A pergunta de Álvaro Lins, o crítico teatral de maior leitura quando do lançamento de "Álbum de Família", feita em título de crítica no "Correio da Manhã", exatos 50 anos atrás, ainda está de pé.
Basta ver a montagem em cartaz no Centro Cultural Maria Antônia. É uma tragédia, em tons bíblicos, alguém diria, míticos.
Mas nos tempos que correm é também farsa, o que em nada diminui, até pelo contrário, o impacto da tragédia desejada por Nelson Rodrigues -sendo assim descrita por ele, "tragédia em três atos", no "Teatro Quase Completo".

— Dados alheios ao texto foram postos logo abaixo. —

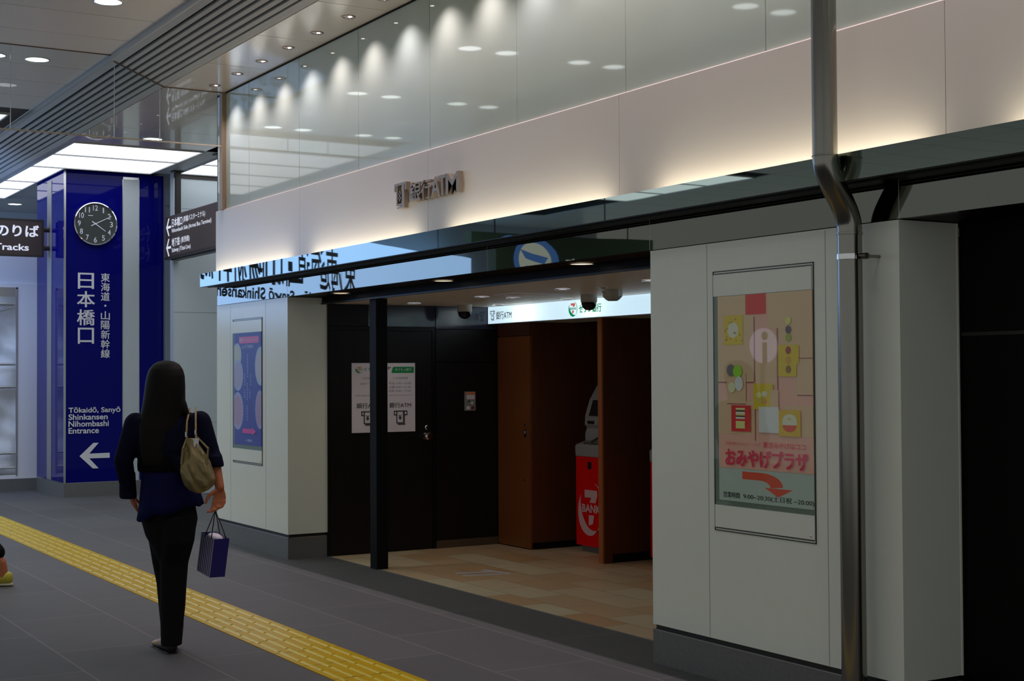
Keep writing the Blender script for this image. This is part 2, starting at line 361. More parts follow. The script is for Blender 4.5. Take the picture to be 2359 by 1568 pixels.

Outra descrição, do mesmo Nelson Rodrigues, na revista "Dionysos", fala de "Álbum de Família" como "peça desagradável", ou ainda, "obra pestilenta, fétida, capaz, por si só, de produzir o tifo e a malária na platéia".
Não é possível conter o riso, quando Nelson Rodrigues descreve a peça, assim como não se contém o riso, ao ver a montagem.
O católico Álvaro Lins, apesar da reação do dramaturgo, que distribuiu ofensas a ele por outros jornais cariocas, não estava errado, na pergunta claramente intuitiva.
Nelson Rodrigues, trágico, mas também farsesco, não é Eugene O'Neill -então o seu modelo de autor pomposamente trágico, que vinha de receber o Nobel de literatura poucos anos antes.
O autor brasileiro tem uma sensibilidade para as palavras e a ironia que o americano jamais alcançou.
Nelson Rodrigues, trágico, mas também farsesco, é o que surge claro, transparente, na montagem de Cibele Forjaz, em sua primeira direção após anos de afastamento.
O trabalho como assistente de direção de Zé Celso, em "As Bacantes" mostra ter sido avassalador. Resta pouco do que foi possível ver da diretora, antes do Oficina.
Mas nada melhor, para desmistificar a mais pestilenta, a mais desagradável das peças.
O elenco é, em parte, e inesperadamente, talentoso. Jovens e sem qualquer experiência de palco, protagonistas como Andréa Lopes e Feu de Andrade dominam a cena como veteranos.
Os dois, em especial, exalam sensualidade em seus personagens -como quer Nelson Rodrigues- "sensuais".
Mais importante, são verdadeiros, não mentem, não fingem em cena. (O que, aliás, parece ser regra de todo um novo grupo de intérpretes, de espetáculos como "Viúva, porém Honesta" ou "Opus Profundum".)